Turkey, Politics, World

Turkey condemns outlawing of Crimean Tatar Mejlis

The decision is part of a pressure campaign against Tatars using intimidation and suppression, says Foreign Ministry

Hale Türkeş   | 27.04.2016
Turkey condemns outlawing of Crimean Tatar Mejlis

Ankara

ANKARA

Turkey has condemned Tuesday's Crimean court decision to prohibit the activities of the legislative body, Tatar Mejlis, calling it part of a continued campaign of “intimidation” and “suppression.”

In a statement issued Wednesday, the Turkish Foreign Ministry said that the Crimean Tatar Mejlis was “the democratically elected and legitimate representative and decision-making body” of the Crimean Tatars.

“Prohibition of the Mejlis’ activities is the latest step taken by Russia that targets the unity and integrity of the Crimean Tatars in the aftermath of the [2014] annexation of the peninsula,” said the statement.

“With this decision, Crimean Tatars once again face a new step whereby they are forced to yield to and surrender to policies of intimidation and suppression.

“We regret and condemn this decision, which is a new manifestation of both the systematic and collective pressure on the Crimean Tatar community, as well as the blows being struck at the fundamental rights and freedoms of the inhabitants of the Peninsula.”

The ministry concluded by saying that Turkey would continue to support the Crimean Tatars’ "just struggle" and efforts to putting an end to such pressures on their community.

The Mejlis was banned Tuesday by the Supreme Court of Crimea following a prosecution application lodged in February.

“The non-government organization Mejlis of the Crimean Tatar people has now been recognized as extremist,” said prosecutor Natalya Poklonskaya, as reported by Russia’s government-run TASS news agency.

“That is, its activity is banned in the Russian Federation in general.
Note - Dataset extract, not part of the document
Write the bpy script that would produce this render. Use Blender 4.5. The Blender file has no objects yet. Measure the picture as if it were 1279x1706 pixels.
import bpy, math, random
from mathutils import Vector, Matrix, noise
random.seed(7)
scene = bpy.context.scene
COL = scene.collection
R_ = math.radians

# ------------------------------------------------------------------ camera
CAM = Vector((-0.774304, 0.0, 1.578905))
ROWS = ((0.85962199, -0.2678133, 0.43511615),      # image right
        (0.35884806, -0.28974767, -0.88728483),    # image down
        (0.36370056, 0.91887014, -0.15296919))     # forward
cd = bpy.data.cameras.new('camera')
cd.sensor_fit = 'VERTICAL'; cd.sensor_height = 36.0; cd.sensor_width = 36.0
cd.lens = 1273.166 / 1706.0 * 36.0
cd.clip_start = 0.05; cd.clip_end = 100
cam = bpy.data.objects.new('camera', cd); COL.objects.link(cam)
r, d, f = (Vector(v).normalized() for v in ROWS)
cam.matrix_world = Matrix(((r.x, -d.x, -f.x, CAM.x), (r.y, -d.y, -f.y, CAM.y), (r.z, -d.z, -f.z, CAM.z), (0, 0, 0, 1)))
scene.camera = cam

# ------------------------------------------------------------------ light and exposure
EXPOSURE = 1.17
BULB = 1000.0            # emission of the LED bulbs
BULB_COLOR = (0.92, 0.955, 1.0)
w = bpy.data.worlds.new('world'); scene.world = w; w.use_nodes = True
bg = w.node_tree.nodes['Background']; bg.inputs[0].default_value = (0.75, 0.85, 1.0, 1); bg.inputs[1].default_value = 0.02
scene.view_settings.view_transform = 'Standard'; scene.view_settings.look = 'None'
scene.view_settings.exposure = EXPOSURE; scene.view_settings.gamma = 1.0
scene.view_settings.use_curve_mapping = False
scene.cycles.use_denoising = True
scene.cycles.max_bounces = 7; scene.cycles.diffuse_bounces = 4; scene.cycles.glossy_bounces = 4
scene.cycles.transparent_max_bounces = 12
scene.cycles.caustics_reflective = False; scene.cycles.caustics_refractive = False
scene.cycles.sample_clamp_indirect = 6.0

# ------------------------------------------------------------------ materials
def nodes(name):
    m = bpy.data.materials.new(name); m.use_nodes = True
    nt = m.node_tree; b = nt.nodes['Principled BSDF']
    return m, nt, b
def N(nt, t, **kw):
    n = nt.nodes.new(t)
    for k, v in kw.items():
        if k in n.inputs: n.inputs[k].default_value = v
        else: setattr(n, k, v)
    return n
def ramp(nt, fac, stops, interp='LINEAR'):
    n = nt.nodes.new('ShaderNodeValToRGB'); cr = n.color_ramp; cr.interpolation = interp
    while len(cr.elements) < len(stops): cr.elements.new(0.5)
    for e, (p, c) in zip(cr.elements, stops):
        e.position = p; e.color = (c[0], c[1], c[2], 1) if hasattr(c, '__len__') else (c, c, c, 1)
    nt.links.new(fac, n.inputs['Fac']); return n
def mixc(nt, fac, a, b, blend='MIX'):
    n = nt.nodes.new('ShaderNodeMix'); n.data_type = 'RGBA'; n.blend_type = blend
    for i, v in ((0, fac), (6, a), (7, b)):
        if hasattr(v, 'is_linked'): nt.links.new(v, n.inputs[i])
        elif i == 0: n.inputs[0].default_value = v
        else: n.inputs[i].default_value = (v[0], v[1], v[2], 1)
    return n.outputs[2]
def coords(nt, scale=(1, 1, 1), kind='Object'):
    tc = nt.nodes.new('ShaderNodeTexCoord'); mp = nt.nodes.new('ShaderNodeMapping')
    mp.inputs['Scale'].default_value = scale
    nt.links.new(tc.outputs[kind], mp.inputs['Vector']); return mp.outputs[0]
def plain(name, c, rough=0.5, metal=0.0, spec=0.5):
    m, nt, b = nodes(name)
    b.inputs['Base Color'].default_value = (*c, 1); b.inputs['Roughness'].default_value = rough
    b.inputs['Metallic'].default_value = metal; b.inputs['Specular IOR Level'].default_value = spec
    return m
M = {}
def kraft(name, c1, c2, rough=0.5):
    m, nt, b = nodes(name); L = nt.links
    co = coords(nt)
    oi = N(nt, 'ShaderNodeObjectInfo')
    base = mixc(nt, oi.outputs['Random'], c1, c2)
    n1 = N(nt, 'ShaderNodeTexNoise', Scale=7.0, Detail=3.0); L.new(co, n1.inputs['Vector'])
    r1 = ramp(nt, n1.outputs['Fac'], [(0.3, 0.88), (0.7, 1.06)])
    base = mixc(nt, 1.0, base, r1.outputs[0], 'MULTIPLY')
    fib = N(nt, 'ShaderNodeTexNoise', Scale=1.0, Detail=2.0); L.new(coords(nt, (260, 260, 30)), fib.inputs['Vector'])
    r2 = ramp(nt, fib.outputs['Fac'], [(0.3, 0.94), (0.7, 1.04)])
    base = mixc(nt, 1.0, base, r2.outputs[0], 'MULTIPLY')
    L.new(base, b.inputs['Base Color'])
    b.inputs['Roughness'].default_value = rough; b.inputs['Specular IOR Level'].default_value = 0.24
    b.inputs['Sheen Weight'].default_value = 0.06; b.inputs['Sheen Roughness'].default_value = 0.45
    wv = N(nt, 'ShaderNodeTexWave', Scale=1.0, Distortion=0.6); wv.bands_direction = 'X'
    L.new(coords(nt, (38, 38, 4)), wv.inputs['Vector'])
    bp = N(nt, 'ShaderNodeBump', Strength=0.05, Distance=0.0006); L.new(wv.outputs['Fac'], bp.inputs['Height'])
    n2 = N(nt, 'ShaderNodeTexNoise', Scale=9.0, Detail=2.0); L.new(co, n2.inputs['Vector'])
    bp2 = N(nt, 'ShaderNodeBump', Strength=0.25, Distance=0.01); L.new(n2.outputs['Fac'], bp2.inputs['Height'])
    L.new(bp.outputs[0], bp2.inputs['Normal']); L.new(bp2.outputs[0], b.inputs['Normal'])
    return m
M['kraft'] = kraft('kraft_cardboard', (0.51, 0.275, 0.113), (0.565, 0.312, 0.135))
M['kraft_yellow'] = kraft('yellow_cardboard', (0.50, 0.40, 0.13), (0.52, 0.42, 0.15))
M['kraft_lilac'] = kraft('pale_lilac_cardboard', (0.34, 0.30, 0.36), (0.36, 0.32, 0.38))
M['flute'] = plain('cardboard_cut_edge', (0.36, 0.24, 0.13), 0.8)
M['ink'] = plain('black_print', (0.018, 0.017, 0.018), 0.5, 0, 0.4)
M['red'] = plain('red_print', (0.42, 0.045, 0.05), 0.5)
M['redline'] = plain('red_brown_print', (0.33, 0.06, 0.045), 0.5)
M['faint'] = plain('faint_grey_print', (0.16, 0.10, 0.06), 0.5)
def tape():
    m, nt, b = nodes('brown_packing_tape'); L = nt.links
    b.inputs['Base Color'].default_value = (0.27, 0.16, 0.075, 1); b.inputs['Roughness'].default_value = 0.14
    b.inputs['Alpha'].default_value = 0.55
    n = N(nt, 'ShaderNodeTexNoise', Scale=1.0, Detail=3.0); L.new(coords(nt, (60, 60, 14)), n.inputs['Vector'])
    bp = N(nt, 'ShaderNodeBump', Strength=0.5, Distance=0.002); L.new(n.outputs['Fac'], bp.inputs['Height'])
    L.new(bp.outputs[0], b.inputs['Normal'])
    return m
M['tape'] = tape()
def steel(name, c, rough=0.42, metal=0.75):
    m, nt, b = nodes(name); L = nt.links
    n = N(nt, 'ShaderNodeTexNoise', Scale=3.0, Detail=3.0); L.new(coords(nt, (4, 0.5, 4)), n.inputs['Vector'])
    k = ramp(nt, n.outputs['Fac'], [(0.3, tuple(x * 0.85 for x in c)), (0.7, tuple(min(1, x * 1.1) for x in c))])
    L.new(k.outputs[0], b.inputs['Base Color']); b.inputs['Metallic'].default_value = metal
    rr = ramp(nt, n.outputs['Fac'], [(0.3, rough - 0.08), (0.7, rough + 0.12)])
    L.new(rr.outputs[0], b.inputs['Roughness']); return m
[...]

Any actions will be assessed as illegal. If the Mejlis members or its representatives conduct any activity contrary to the court ruling, they will be brought to responsibility.”

The Russian Justice Ministry has already put the organization on a list of banned groups, TASS said.

In a written statement, Thorbjorn Jagland, secretary-general of the Council of Europe, also condemned the court’s decision, as did EU foreign policy chief Federica Mogherini.

“I am very concerned by the decision taken today by the court of Simferopol to declare the Mejlis of the Crimean Tatar People an ‘extremist organization’ and to ban it,” he said.

He voiced fears the ban would unleash a fresh wave of oppression in Crimea, which Russia annexed from Ukraine in March 2014.

Jagland highlighted a recent human rights report issued by the council that said: “Qualifying the Mejlis as an extremist organization would considerably increase the risk of further alienation of the Crimean Tatar community.”

Refat Chubarov, president of the Mejlis, told a news conference that the body would continue working from Kiev and condemned the “unlawful” decision.

Ukraine’s Foreign Ministry also criticized the judgment as "violation of human rights".

The Mejlis is the representative and executive body of Crimean Tatars and consists of 33 members located in Simferopol.

Since Russia's annexation of Crimean peninsula, the region’s Tatar minority has complained of repression including arbitrary arrest and detention.